Em 1987, a
Tchê! de Porto Alegre, publicava, numa tradução de Paulo Hecker Filho, O
inglês dos ossos de Benito Lynch, uma obra perfeita tanto no que se
refere ao fazer literário como à imagem do Continente que oferece. Embora como
os demais romances do escritor argentino não tenha merecido minuciosos estudos
críticos, não lhe faltam definitivos louvores como os de Anderson Imbert que,
ao se deter na sua complexidade interior, no seu espaço, delineado pela cor
local e pelo saboroso linguajar rural onde o romancista tece uma hábil teia de
circunstâncias e acontecimentos e sutilmente observa o despertar do amor,
considera que se trata de uma obra-prima. Porém, mais sutil e nem por isso
menos sugestiva, é a imagem esboçada do Continente, a partir dos personagens
eixos – Balbina e Mister Gray – e das relações que entre eles se estabelecem.
Balbina,
personagem luminosa, símbolo puro da vida
agreste, deixa-se envolver pelo sentimento que pressente no inglês cujos
olhos azuis lhe diziam tantas coisas boas e formulavam tantas promessas na sua
linguagem sem voz e sem palavras. Mas, as palavras, até um certo momento
desnecessárias, terão razão de ser no momento crucial da separação. No monólogo
de Balbina e no diálogo de sua mãe com Mister Gray, fica bem claro o
antagonismo da visão de mundo de um e de outro.
Desesperada
com a partida do inglês, Balbina se refugia no seu quarto e procura entender o
abandono de que foi vítima. Jogada na cama, sem forças, argumenta, busca
soluções: mas se ela havia pedido tanto que ele não partisse...mas não se
tratava de uma ilusão tola que se fizera pois ele havia falado muito claro que
gostava dela...mas ele lhe havia dito que se pudesse evitar nunca a deixaria
sofrer...mas por que não dizia, simplesmente, ao patrão que ia ficar um pouco
mais... mas,por acaso, não tinha dinheiro suficiente para descansar onde bem
lhe aprouvesse...
James
Gray, o universitário inglês continua a trabalhar. Sob o sol e o vento, raspa,
sem vontade, uma velha caveira humana e pensa no diálogo que tivera com a mãe
de Balbina que o recriminava por a ter desenganado. Mim não promete nunca nada, havia respondido. Mas o que não
respondia a si mesmo era como evitar o sofrimento da moça porque, embora a
solução estivesse nas suas mãos, ele não
podia ceder.

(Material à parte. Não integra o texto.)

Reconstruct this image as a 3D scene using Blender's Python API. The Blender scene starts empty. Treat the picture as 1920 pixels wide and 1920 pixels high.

Seu desejo era trabalhar pela Humanidade, por compromisso moral
contraído consigo mesmo; seu destino, o de perfazer um longo caminho de
progresso escolhido de antemão e marcado pelo cálculo; e como homem prático e
sério tinha recorrido ao sistema mais prático e mais sério também, o sistema da
verdade inconteste. A vítima assim não padece dúvidas. Ou se resigna, ou morre
de dor.
Na
excelente introdução ao romance da edição da Troquel de Buenos Aires, Julio
Caillet-Bois diz que Benito Lynch, ao opor a civilização inclemente,
determinada por razões práticas, ao livre impulso afetivo, insiste num dos
temas do século XIX: o protesto contra as doutrinas materialistas e utilitárias
que irão se impor com os avanços científicos.
Em
O inglês dos ossos, esse repúdio, sem dúvida, contém, igualmente, um
outro, muito peculiar ao Continente. Ingênuos, os hospedeiros de James Gray não
percebem a importância dessas caixas cheias de material arqueológico que ele
envia para Londres; por sua vez, o inglês não se detém diante das lágrimas de
Balbina. Afinal, não tinha vindo para a América em busca de uma mocinha
de rancho para se casar; mas em busca de velhos cemitérios indígenas para
cavoucar depressa. Assim,
acompanhado de suas caixas, contendo ossos de índios, parte Mister James. Não
fora levado a sério ao chegar, montado num petiço e de guarda chuva aberto e
houve risos. Sua partida deixa atrás de si a tragédia mas, não ouviu os
prantos. Como se o pertencer ao mundo dos civilizados lhe desse o direito de
ferir o âmago do Continente: levando embora suas riquezas, impondo, sem
contemplações, o sofrimento àqueles que o acolheram de coração aberto.